3 seneden fazla süredir devam eden Suriye iç savaşına bir 'çözüm bulmak' amacıyla düzenlenen Cenevre-2 görüşmeleri Cenevre'deki yer yokluğu nedeniyle Montrö'de başladı.
Savaşı sona erdirebilecek olan birçok fırsatı ıskalayan dünya şimdi barış güvercinliği rolüne soyunuyor. Suriye'nin kuzeyinde uçuşa yasak bölge ilan edilmesi, Rusya'nın endişelerinin baştan giderilerek Esed'in yalnızlaştırılması, Suud'un El Kaide militanlarını bölgeye sokmasının önüne geçilmesi en başta gerçekleştirilmeyerek savaş bu hale getirildi. ABD ile Rusya'nın bölgedeki hegemonya kavgasının, Suudi Arabistan'ın rejimini korumak derdine düşmesinin ve İran'ın İsrail'e karşı gardını kaybetmek istememesinin faturasını ödeyen Suriyeliler oldu.
Cenevre'de savaşın gidişatını değiştirebilecek olan ülkelerin savaştan doğrudan etkilenmediği ortada. Ne ülkelerinde yüz binlerce mültecinin yaşadığı kamplar var, ne de savaş sebebiyle ekonomileri sarsılmış durumda. Savaş iç gündemlerinin bir parçası olmadığı gibi mazlum Suriye halkı ile tarihi ya da kültürel bir bağları da yok. O yüzden dün Anadolu Ajansı ve bazı diğer medya kuruluşları tarafından yayınlanan işkence fotoğrafları içlerini acıtmayacaktır. Ancak dünya siyaseti birçok sebeple bu ülkeleri karar verici olarak konumlandırmış durumda.
Suriye'deki manzara-i umumiye bakıldığında IŞİD ile diğer muhalifler arasındaki mücadele, kimyasal silahların imhası sürecinin başlamış olması ve rejimin Halep'te muhaliflere ciddi kayıplar verdirmesi nedeniyle masada dengelerin büyük ölçüde Esed rejimi ve Rusya lehine olacağı söylenebilir. Elinde rejime karşı neredeyse hiçbir argümanı olmayan ABD dün ortaya çıkan resimleri öne sürecektir. Ancak 'El Kaide'de yerine Esed ile iş yapalım' seslerinin yükseldiği ABD tarafında bu resimlerin ne kadar etkili olacağı şüpheli. Zira ABD'nin Suriye'deki gündemi sistematik işkence ile öldürülen ya da mülteci kamplarında açlıktan ölen insanlar değil. Hem ABD'nin hem de diğer Batı ülkelerinin hatta Rusya'nın da ortak düşmanı IŞİD ve El Kaide. IŞİD, Nusra Cephesi ve diğer radikallerin kime hizmet ettiği, amaçlarının ne olduğu, Esed rejimi ile nasıl bir ilişkileri olduğu ikinci planda kalacaktır. ABD Ortadoğu'da gerilediğini fark ettiği için meydanı Rusya'ya ya da diğer bölgesel güçlere bırakmak istemeyecektir.

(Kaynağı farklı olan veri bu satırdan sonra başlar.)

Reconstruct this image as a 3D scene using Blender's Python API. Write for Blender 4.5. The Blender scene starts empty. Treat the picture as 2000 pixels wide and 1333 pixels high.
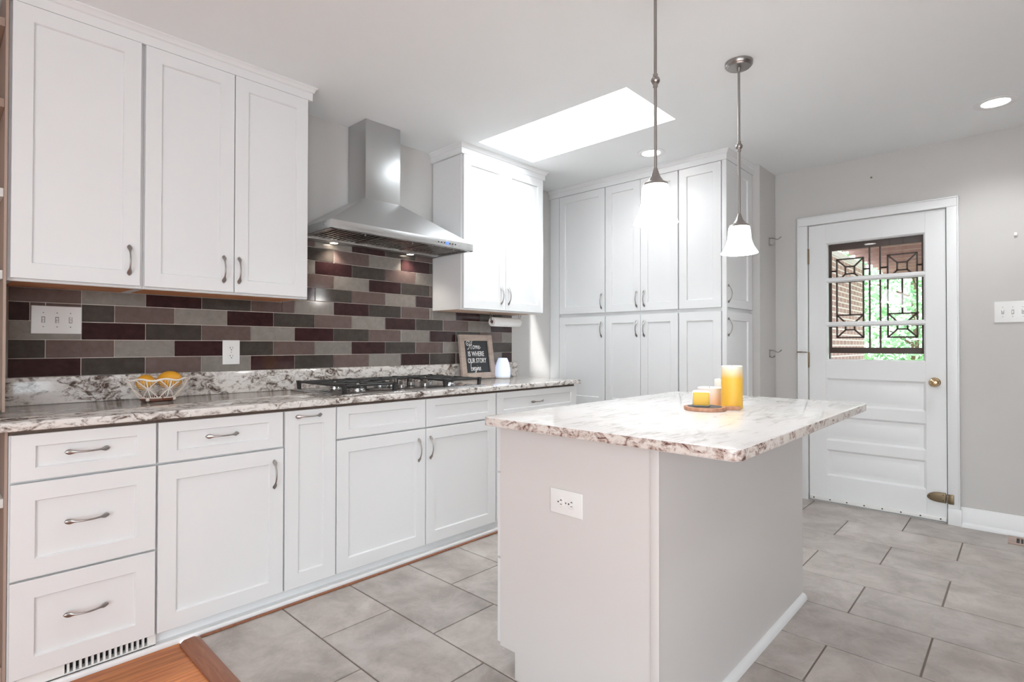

Rusya ise uzun bir aradan sonra 'sıcak denizlere açılma' politikasında bir adım daha ileri gidebilmek için elinden geleni ardına koymayacaktır. Arka planda yaşanan bu büyük güçlerin hegemonya çatışması yine dönüp dolaşıp radikaller üzerine kilitlenecektir.
"Muhalifler radikal miydi, ılımlı mıydı?" soruları arasında bir iki tane fotoğraf gösterilecektir. ABD Esed geçiş sürecinin bir parçası olamaz diyecek, Suriye tarafı 2014 seçimlerinde Esed'in aday olacağını, hukuki olarak önünde bir engel olmadığını söyleyecektir. Üstelik rejim diplomatları daha ziyade askerlerden oluşan muhalefet heyetinden uluslararası arenada daha tecrübeli olduğu için daha süslü püslü laflar edeceklerdir. Ateşkes, savaş suçu teşkil eden fotoğraflar, açlıktan ölen insan haberleri gelmeye devam ederken Esed rejiminin bombardımanlara devam etmesi zaten Suriye tarafının hiçbir şekilde vazgeçmeyeceğini gösteriyor. Böylece, çok büyük ihtimal ile toplantıya giden liderler ve heyetleri Montrö ve Cenevre'yi gezip ülkelerine döneceklerdir.